Is it possible to create an environment in my own school where people view technology in a similar light as I do? (I guess it has to start somewhere - my own classroom).

With just a few months left this year, what can I play around with and learn so that I can design next year's learning with more technolgoy involved?

And my new favorite one - Should I buy an Apple computer? (and if so, the laptop or the desktop!)

Well, those are just a few thoughts. I can't claim to be far along the continuum - I'm new at this. But I'm learning!

Views: 35

Comment by Jeremiah Patterson on April 23, 2007 at 8:58pm

Yesterday I posted on this site about an interview I have set up for Thursday about teacher leadership and activism. My thinking is that teacher leadership toward the establishment of school 2.0 is, essentially, activism -- advocacy that will result in policy shifts. Your post here essentially captures the voice I'm looking for. (If you have a moment, read the post -- it'll make more sense.) I'm very interested in your thinking around this. If you can't find it here, it's cross-posted on my blog... (

How has your exposure to web 2.0 tools and those using them well affected your collegial relationships?

Do you find yourself advocating for changes in policy (written or not) to reflect the possibilities you see for education?

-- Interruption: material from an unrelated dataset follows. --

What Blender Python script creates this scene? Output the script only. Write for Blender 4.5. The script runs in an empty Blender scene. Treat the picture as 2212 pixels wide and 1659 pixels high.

I'm fired up because you appear to be as far "along the continuum" as I, but you are in the classroom. I firmly believe it will be teachers who lead this (r)evolution.

Care to contribute to my project?

Comment by techmentor on April 24, 2007 at 10:07am
Wow, huge learning curve isn't it!! I know. I am a middle school math teacher who was given the awesome job of become a technology mentor. Basically I get to go around to all the schools in my district and help teachers integrate technology in their lessons. It is an amazing opportunity and at times overwhelming. My own learning curve from September has been steep. But, here are a few thoughts.....

1. Use the technology you are comfortable with in your classroom. For elementary school maybe you want to start with a "wikispace" for a classroom project. It is hard to decided; there is so much you can do. Remember this, no matter what you use for technology the differentiation is there. Take for example my post to you on digital storytelling....You are meeting reading and writing outcomes plus by using technology you are meeting the needs of every type of learner in the class.

2. At first the use of technology will be a time management nightmare, but eventually you will find it is a saver of time. This does require some access to technology in the classroom(or a lab). Try a "webquest" will be amazed at how you will turn into the facilitator (moving around and helping) and no longer the teacher (at the front of the room). Most of our new teachers to incorporating technology start with "webquests". Go to GOOGLE and search "webquests" of "elementary webquests"...but again you will need access to a lab or some computers in your room.

3. I never worried about my teaching style and the teacher next door. If you start teaching using technology and students and parents like it...others will follow. The key is to keep parents informed and interested and keep students engaged. Any new and interesting teaching style can become a way for other teachers to see what you are doing. See if you can present at a staff meeting when you have some concrete examples. This has worked well for us. There will always be resistors on your staff. That's OK.

4. My favorite question. Apple or PC. I use both in my position, but I am a die hard Apple fan. However, there are limitations!! Be aware that software is more expensive and not everything is compatible. But, the creative side will come out on an Apple. It is truly built for education. We have a school in our district where all grade 7 students have Apple laptops and we have another where all grade 7 students have PC laptops. The results are astounding!! Apple wins every time. As far as a laptop vs. desktop....I have a MacBook Pro laptop. It's great, but runs very hot at times. I will probably buy a desktop next time as I really want the bigger monitor.

Sorry...another long post!!
Comment by Sylvia Martinez on April 24, 2007 at 8:51pm
Just me - but I would dump Second Life in place of Google Earth or video/music mashups.